Friday, February 3, 2012

The Southern East Coast

The drive from Fjordland across the island to the east coast is dominated by the sight of vast sheep pastures.  Miles and miles of green rolling hills covered with sheep.  In this sparsely populated area I was surprised to find that nearly every tiny town, seemingly not much more than a gas station and a fish and chips shop, would also have a golf course.  And Once reaching the coastline the view does not differ a great deal except the rolling hills are replaced by steep cliffs.  But tucked in between these farms is the Catlins National Park.

The Catlins, tucked in the south east corner of the south island feels remote at times.  But in reality is closely connected to the surrounding community that has been using the access roads and watershed to support agriculture for centuries.

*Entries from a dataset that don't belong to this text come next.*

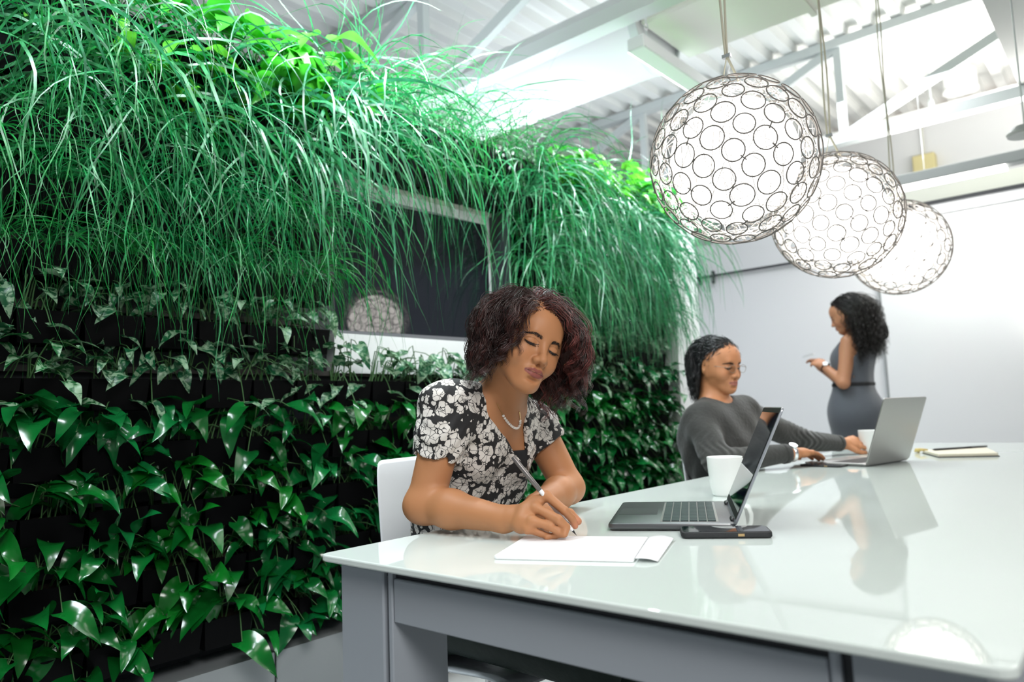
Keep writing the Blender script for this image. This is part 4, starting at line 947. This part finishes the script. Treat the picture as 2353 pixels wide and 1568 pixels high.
# ================================================================ chairs
M_shell = mat('white_shell', (.72, .75, .79), .3)
def chair(loc, rz, label, topz=.885):
    t = thing('shell_chair', label, 'chair', loc, rz, 'white shell chairs along the table')
    # profile from front of seat, back and up; x forward
    pr = [(.23, .345), (.21, .368), (.10, .360), (-.05, .352), (-.13, .360), (-.175, .400), (-.200, .50), (-.218, .68), (-.232, .80), (-.240, topz)]
    def surf(off):
        P_ = []
        for i, (x, z) in enumerate(pr):
            a = Vector(pr[max(i-1, 0)]); b = Vector(pr[min(i+1, len(pr)-1)]); tn = (b-a).normalized(); nx, nz = tn.y, -tn.x
            w_ = .215 if i < 6 else .215-.004*(i-5); row = []
            for j in range(13):
                u = (j/12-.5)*2; cv = (.020 if i < 5 else .030)*(u*u)
                row.append(V(x+(cv*.9 if i >= 5 else 0)+nx*off, u*w_, z+(cv if i < 5 else 0)+nz*off))
            P_.append(row)
        return P_
    A, B = surf(0), surf(.010); n = len(pr); vs = [p for r_ in A for p in r_]+[p for r_ in B for p in r_]; N = n*13; fs = []
    for i in range(n-1):
        for j in range(12): a = i*13+j; fs += [(a, a+1, a+14, a+13), (N+a, N+a+13, N+a+14, N+a+1)]
    bd = [j for j in range(13)]+[i*13+12 for i in range(1, n)]+[(n-1)*13+j for j in range(11, -1, -1)]+[i*13 for i in range(n-2, 0, -1)]
    for k in range(len(bd)): a, b = bd[k], bd[(k+1) % len(bd)]; fs.append((a, a+N, b+N, b))
    o = MB().add(vs, fs).build('seat_shell', M_shell, t, 'auto')
    md = o.modifiers.new('round', 'SUBSURF'); md.levels = 1; md.render_levels = 2
    for y in (-.19, .19):
        for x0, x1 in ((.14, .20), (-.12, -.20)): MB().tube([(x0, y*.75, .34), ((x0+x1)/2, y*.95, .18), (x1, y*1.1, .006)], [.011, .011, .009], 10).build('leg', M_alu, t, True)
    MB().bar((.15, -.15, .338), (.15, .15, .338), .02).bar((-.12, -.15, .338), (-.12, .15, .338), .02).bar((.15, 0, .338), (-.12, 0, .338), .02).build('seat_support', M_alu, t)
    return t
chair((-1.405, 1.482, 0), R(2), 'white plastic shell chair the writing woman sits on')
c2 = at(1578, 1040, Y=3.02); chair((-1.258, 2.93, 0), R(-3), 'white shell chair behind the man in the grey sweater', .90)
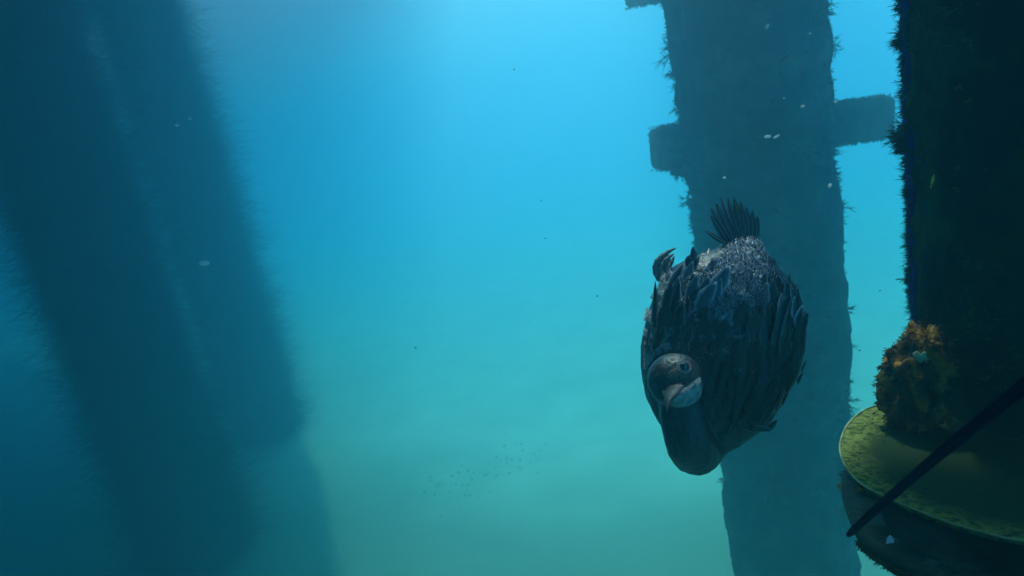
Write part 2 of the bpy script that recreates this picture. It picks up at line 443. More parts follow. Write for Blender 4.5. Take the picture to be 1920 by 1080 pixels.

Farmers use roads to herd sheep
The beginning of the Catlins River Walk
In addition to the forest tucked inland, the Catlins also encompass a windswept coastal area. Here you can see sea lions sleep the day away on the beaches next to deep sand dunes covered in high grass. The coast also has steep cliffs as exemplified by the often photographed Nugget Point.
A pollen covered bumble bee on a thistle
At Nugget point in addition to the great views you can see yellow eyed penguins nest and seal frolic in the surf.
The lighthouse at Nugget Point
Claire at Nugget Point
Driving north from the Catlins leads to Dunedin, home to the Baldwin street, the steepest street in the world!  It actually doesn't seem any steeper than many streets in San Francisco though.